TAMIL NADU

Uniqueness of patriotism lies in diverse culture

ENTHUSIASTIC: A Newspaper In Education (NIE) session in progress at Sri Jayendra Matriculation School. —

ENTHUSIASTIC: A Newspaper In Education (NIE) session in progress at Sri Jayendra Matriculation School. —   | Photo Credit: Photo: R. Ashok

R. Krishnamoorthy

NIE session conducted on ‘cultural diversity’

TIRUCHI: If India strikes awe among the rest of the nations, the reason is obvious: the oneness embracing diverse cultures, languages, customs and traditions is what makes Indian patriotism unique.

And it is only proper that future citizens have an elaborate understanding of this uniqueness. Serving this purpose was The Hindu – Newspaper in Education session on ‘Cultural Diversity’ constituting the fourth and final module of the theme ‘Know Your Country’ at the Sri Jayendra Matriculation School.

Students of standard VII responded enthusiastically during the session to the prompting of resource person Srividya Murali to divide themselves into various groups and present their understanding of the various dance forms, music, festivals, languages, costumes and cuisines across the country. Alongside discussing the traditional music forms, cuisines, and the origin of languages and scripts, the students made their best attempt to arrive at the concept behind every festival, well within the ambit of the oneness. The able performance of the about 50 students reflected the gradual exposure they had gained from the three earlier modules on ‘my city and economic development’, ‘culture and changing city’, and ‘India and its States’, according to Ms. Murali.

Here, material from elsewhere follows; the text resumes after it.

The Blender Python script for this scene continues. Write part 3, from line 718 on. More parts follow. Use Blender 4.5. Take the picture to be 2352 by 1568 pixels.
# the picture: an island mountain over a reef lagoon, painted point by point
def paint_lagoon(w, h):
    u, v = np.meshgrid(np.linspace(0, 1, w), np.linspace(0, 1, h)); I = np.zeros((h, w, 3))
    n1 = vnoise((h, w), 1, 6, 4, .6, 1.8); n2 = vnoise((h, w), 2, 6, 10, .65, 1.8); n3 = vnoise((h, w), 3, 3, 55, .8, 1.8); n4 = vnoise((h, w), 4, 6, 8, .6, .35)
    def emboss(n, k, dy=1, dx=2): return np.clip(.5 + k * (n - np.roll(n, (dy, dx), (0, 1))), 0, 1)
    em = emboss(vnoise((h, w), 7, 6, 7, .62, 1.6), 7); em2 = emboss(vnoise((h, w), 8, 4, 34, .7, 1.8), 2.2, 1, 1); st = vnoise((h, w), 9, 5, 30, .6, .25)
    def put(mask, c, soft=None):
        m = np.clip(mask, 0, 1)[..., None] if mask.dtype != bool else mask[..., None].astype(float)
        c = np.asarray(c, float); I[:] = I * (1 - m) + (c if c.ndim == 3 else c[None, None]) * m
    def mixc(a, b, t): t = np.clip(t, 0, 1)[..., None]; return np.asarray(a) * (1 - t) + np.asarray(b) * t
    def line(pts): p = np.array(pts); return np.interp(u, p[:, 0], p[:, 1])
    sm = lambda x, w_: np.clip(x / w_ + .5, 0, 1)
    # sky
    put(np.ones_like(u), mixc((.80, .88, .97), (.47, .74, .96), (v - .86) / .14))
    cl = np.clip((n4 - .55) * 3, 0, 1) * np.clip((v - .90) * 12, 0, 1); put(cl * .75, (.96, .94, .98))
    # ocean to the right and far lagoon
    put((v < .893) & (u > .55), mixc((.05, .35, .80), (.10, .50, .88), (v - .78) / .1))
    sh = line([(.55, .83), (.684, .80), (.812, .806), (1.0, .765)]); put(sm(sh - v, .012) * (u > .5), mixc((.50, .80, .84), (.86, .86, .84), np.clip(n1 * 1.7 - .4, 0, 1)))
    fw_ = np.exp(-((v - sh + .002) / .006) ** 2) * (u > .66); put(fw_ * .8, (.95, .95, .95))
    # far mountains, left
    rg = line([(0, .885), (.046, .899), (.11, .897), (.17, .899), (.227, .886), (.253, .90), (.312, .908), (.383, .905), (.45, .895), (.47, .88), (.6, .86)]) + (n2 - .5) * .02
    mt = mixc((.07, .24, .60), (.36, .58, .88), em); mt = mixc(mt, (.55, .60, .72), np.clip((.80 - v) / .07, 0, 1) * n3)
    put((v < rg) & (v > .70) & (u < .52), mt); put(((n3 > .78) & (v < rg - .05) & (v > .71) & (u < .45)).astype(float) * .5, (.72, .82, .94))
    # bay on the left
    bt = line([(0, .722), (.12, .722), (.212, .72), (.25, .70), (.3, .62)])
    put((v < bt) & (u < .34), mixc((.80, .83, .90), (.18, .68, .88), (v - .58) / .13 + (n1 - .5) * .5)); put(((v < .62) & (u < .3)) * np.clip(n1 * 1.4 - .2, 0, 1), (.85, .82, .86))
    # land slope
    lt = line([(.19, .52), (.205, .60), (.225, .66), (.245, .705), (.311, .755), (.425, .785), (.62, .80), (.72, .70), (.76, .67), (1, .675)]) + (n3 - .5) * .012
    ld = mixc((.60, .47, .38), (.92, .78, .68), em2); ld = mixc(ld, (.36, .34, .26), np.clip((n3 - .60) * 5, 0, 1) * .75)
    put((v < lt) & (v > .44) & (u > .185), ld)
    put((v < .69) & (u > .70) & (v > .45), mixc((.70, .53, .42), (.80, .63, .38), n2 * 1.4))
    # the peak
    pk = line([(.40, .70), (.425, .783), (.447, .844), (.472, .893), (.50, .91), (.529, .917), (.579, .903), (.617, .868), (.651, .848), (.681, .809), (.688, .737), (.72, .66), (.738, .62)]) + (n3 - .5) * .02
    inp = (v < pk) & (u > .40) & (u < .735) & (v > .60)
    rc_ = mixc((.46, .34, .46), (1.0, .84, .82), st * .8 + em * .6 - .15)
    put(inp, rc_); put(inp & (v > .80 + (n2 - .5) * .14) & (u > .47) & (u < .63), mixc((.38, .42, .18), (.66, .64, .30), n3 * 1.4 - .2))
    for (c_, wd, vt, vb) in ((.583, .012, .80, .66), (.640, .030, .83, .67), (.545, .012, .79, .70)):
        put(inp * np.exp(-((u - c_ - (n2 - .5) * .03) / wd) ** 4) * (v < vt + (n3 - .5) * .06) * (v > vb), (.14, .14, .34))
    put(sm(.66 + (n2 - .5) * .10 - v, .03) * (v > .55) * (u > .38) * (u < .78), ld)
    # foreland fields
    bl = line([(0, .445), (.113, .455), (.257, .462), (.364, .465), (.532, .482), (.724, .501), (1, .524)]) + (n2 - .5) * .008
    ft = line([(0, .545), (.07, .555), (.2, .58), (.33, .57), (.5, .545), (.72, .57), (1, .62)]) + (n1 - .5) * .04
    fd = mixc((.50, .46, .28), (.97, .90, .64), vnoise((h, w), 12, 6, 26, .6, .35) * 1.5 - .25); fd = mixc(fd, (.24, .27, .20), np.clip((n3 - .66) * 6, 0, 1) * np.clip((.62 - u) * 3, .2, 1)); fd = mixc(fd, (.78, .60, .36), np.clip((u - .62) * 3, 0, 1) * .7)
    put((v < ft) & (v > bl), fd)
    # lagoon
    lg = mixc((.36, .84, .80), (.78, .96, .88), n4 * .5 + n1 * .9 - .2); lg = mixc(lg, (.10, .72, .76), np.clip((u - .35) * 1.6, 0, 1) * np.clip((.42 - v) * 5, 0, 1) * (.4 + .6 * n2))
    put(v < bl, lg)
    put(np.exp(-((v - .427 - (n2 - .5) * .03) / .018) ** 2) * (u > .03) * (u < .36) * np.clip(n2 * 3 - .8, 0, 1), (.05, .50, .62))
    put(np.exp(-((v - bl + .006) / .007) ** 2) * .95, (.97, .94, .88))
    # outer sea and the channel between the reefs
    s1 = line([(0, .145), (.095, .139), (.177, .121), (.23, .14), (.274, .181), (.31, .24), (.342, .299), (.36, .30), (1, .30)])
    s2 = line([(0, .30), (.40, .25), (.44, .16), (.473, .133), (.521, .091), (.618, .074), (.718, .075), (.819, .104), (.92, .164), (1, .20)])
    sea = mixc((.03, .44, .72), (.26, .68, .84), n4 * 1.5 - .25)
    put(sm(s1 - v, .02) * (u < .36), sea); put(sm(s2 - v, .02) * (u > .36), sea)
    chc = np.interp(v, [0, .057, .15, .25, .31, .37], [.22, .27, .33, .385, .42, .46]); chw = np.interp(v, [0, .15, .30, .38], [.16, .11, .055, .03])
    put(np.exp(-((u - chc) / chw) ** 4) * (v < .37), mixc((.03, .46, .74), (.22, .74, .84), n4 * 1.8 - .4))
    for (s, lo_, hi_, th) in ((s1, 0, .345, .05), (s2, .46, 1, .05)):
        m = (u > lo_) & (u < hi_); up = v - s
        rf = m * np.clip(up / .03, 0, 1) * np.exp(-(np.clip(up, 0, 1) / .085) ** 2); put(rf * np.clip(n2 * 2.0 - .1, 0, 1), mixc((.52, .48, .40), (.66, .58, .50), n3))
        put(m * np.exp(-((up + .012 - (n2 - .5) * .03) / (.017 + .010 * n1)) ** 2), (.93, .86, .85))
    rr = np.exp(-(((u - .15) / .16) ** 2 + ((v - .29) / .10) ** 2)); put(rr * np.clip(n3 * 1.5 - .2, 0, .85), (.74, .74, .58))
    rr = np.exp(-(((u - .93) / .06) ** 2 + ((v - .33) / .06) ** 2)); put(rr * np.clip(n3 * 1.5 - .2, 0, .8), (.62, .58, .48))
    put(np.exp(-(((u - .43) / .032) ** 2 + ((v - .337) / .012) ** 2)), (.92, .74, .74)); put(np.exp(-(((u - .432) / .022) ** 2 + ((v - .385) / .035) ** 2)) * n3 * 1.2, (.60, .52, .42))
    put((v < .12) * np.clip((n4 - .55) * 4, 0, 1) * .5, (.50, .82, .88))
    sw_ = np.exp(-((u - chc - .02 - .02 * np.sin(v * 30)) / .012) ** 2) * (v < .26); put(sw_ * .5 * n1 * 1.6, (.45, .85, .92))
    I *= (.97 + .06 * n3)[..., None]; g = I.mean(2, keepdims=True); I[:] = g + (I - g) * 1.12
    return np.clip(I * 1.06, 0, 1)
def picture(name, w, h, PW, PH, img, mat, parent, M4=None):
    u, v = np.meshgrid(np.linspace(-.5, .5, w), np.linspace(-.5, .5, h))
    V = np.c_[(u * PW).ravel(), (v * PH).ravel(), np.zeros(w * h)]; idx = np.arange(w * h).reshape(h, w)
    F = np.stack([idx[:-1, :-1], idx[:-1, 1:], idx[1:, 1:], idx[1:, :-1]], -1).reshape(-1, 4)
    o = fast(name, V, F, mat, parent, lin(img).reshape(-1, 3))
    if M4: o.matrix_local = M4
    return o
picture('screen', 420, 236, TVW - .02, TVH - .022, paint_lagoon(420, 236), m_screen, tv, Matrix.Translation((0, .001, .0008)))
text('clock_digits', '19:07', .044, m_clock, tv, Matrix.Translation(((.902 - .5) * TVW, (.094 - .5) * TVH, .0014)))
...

The first module focussed on the industrial activities and the products manufactured in the city, and the second module constituted a discussion on the various activities being organised in the city for preservation of the culture and tradition. Students were also encouraged to narrate the stories they had learnt from their grandparents.

For the third module, the experiences of students who had travelled for long distances in trains were a ‘ready reckoner’. They listed the changes they witnessed in food habits, climatic conditions, crops, and dresses as they kept peeping outside the windows at the various railway stations en route their destinations.

There were sufficient indications during the final session that the students had updated their knowledge about the country from various sources, and had thereby reinforced their patriotism, observed Ms. Murali.